L'Opéra de Marseille illumine Le Château de Barbe-Bleue, Bartók en VF
Infiniment loin du pré-texte, ce livret inspiré du conte de Perrault passant par le sillage de Maurice Maeterlinck (librettiste de la version composée par Paul Dukas) et l’existentialisme du librettiste de Béla Bartók (Béla Balázs) est ici l’une des composantes essentielles de l’œuvre, sur les plans dramatiques, symboliques et sonores. La nouvelle traduction en français, signée Enikô Sombrin et Michel Pastore (qui réalise également la mise en espace), requiert une (ré)appropriation particulière des chanteurs, un soin tout particulier à la déclamation et diction française posée sur la musique de Bartók.
Cette
histoire n’est plus celle de Perrault centrée sur la désobéissance
conjugale, la curiosité déplacée et la punition, mais le drame que traverse le couple moderne, entité
aussi fragile qu’exigeante : tout savoir de l’autre, y
compris ses blessures les plus profondes. Les sept portes du château
intérieur de Barbe-Bleue sont ici ouvertes via une levée successive
de rideaux, animés par les projections vidéos de Philippe
Venault, dans le style de Vasarely
et Dali déliquescent. Le sang coule aussi lentement que la direction
d’acteurs et que coule le temps de cette journée du drame. Les
femmes de Barbe-Bleue correspondent, en effet, à des moments de la
journée : matin, midi, soir, jusqu’à la nuit incarnée dans
son costume d’étoiles par Judith, la femme de la nuit, la
dernière femme.
Le Regös (barde narrateur du prologue), Lorenzo Lefebvre, déclame d’une voix juvénile et sonore sa partie préliminaire. Omniprésent, il accompagne en permanence Judith à travers la scène, dans ses relations avec son mari, comme il accompagne le public dans cette histoire, lui prenant sans cesse la main pour se faire médiateur culturel.

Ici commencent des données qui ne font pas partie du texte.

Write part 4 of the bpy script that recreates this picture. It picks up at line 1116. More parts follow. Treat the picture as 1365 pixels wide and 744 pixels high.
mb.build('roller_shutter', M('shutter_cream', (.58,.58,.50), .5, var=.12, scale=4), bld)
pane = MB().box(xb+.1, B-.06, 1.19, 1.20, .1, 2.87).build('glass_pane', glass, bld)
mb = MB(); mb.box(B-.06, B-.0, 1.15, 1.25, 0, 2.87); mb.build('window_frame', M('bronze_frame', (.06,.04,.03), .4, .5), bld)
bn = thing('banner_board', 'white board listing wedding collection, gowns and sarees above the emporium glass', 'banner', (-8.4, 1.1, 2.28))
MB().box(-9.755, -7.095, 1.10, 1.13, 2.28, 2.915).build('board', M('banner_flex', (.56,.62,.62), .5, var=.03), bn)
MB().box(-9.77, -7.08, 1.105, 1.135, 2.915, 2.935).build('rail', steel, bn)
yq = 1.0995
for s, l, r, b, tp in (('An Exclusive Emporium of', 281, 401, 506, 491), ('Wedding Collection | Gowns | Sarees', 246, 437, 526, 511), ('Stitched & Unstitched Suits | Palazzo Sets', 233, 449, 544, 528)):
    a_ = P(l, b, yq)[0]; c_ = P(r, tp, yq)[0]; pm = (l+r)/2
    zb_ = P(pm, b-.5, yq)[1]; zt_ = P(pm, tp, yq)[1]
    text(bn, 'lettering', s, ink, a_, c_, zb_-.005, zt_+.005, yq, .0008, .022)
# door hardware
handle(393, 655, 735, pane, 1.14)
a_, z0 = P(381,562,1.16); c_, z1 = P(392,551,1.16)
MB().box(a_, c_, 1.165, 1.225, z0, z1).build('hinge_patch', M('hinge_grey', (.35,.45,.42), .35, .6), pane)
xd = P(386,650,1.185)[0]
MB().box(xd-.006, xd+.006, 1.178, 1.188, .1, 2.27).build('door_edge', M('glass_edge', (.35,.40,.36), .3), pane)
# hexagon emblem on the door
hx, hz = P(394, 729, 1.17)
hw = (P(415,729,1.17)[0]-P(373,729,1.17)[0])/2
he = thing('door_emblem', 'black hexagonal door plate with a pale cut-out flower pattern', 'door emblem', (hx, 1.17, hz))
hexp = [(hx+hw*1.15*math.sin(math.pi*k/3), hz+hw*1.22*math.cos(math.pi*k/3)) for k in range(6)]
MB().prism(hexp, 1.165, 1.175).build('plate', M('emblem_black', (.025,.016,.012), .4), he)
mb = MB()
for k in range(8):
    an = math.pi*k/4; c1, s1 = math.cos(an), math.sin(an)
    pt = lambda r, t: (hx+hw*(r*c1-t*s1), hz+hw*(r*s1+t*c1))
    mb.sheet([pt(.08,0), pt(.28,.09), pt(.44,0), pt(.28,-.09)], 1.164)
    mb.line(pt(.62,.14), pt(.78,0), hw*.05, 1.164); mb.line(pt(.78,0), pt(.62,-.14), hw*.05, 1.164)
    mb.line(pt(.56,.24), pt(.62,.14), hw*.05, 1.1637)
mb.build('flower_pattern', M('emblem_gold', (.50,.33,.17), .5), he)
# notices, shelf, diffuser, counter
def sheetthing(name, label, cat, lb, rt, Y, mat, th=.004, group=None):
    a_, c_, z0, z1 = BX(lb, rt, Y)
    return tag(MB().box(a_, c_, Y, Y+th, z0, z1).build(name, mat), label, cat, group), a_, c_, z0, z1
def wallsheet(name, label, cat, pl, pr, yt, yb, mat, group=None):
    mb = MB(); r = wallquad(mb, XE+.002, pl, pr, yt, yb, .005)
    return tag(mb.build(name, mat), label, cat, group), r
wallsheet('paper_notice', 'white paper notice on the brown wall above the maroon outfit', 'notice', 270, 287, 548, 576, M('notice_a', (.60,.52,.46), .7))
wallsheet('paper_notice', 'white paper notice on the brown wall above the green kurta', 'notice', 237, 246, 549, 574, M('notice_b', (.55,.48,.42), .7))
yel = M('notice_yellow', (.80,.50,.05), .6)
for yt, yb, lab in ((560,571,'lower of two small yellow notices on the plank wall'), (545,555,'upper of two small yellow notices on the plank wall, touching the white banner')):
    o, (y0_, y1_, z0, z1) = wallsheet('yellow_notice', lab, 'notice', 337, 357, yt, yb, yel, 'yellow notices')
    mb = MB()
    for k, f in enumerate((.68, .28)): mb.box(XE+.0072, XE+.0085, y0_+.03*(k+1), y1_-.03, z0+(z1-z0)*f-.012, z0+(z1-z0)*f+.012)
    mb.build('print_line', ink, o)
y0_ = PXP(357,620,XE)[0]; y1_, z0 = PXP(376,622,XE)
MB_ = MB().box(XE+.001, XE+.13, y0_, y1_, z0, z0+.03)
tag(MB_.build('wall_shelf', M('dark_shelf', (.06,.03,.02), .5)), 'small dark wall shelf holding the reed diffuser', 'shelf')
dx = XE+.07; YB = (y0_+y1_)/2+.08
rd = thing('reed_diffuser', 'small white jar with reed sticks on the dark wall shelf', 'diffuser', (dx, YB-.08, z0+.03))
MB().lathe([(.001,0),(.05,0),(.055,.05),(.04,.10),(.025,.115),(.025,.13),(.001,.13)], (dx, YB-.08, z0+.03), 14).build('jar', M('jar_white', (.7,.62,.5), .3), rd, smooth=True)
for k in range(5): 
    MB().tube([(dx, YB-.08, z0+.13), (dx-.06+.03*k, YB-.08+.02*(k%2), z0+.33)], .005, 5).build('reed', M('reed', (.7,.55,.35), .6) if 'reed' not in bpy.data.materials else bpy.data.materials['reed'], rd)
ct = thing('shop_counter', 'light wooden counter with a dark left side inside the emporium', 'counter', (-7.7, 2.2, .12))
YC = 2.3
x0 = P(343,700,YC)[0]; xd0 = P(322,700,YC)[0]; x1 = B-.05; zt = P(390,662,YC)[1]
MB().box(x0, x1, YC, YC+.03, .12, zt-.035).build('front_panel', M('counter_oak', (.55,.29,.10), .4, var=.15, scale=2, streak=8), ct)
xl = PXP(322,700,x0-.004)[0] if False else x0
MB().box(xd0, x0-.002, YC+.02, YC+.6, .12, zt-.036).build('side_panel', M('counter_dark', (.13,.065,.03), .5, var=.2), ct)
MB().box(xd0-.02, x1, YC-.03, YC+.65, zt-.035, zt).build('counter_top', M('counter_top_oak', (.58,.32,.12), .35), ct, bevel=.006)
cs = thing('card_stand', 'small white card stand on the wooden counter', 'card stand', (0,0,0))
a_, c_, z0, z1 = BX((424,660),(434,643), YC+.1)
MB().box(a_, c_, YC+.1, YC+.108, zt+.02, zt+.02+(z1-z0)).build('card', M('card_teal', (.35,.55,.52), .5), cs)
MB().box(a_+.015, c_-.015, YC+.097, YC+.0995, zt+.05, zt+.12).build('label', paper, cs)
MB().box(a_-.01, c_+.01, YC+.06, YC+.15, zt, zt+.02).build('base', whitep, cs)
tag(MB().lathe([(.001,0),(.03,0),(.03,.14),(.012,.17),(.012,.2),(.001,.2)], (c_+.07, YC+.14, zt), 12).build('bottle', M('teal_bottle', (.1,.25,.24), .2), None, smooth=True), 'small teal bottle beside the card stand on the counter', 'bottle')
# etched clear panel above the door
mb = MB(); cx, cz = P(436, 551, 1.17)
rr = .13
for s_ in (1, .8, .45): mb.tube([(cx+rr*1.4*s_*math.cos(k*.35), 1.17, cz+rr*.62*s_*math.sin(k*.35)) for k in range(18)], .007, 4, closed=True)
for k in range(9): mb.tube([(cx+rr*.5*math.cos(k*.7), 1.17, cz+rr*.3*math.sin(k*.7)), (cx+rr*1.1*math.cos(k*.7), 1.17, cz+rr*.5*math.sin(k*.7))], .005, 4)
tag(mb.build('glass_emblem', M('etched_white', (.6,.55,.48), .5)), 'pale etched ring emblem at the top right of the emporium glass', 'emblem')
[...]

La Judith de la soprano Chrystelle di Marco déploie une voix longue, étirable et modulable à la demande d’un texte qui exige le cri comme un murmure et le murmure comme un cri. Le vibrato devient hybride, un peu surréel, de bruit et de chant, en écho à l’environnement visuel. Un travail particulièrement audacieux du souffle lui permet, en plus de faire varier les couleurs, d’opposer rapidement, une projection extérieure, classique, à une projection intérieure, particulièrement saisissante. Le personnage parle depuis ses « tripes », depuis le goût de son chant, et veut, obsessionnellement, faire la lumière, la projeter partout.
Le baryton-basse Nicolas Cavallier est un Barbe-Bleue tout en statuaire et stature, physique et vocale. Il est l’incarnation de l’atemporel, dont les cheveux blancs ont une éternelle jeunesse (lui qui se nourrit du temps que lui donnent ses quatre épouses). Il semble suspendre le cours de l'histoire par les longues résonances de sa voix, qui deviennent un écho étrange, comme celui de son passé. L’articulation, parfois imprécise, est suivie du public avec les sur-titres, le chanteur privilégiant un timbre noir-profond, constellé de précieuses aspérités.
L’Orchestre Philharmonique de Marseille, en formation rutilante, est placé sous la baguette engagée de Jean-Philippe Dambreville. L’œuvre a le même format concis que Didon et Enée de Purcell, elle ne cesse d’intensifier une force lente (qui commande l’ensemble des déplacements des protagonistes tout comme l’écoute immergée de l’auditoire) de plus en plus intense, insoutenable. Le chef parvient à installer dès la première note la scansion marquée qui se déroulera à chaque ouverture de porte. La fosse, même tonitruante, respecte dans son détail la précision rythmique de la diction : rappelant les nombreux chorals de cuivres, dignes des grandes portes (de Kiev) extraits des Tableaux d’une exposition de Moussorgsky.
Les auditeurs plongés dans les dédales de ce château en ressortent en applaudissant longuement les protagonistes.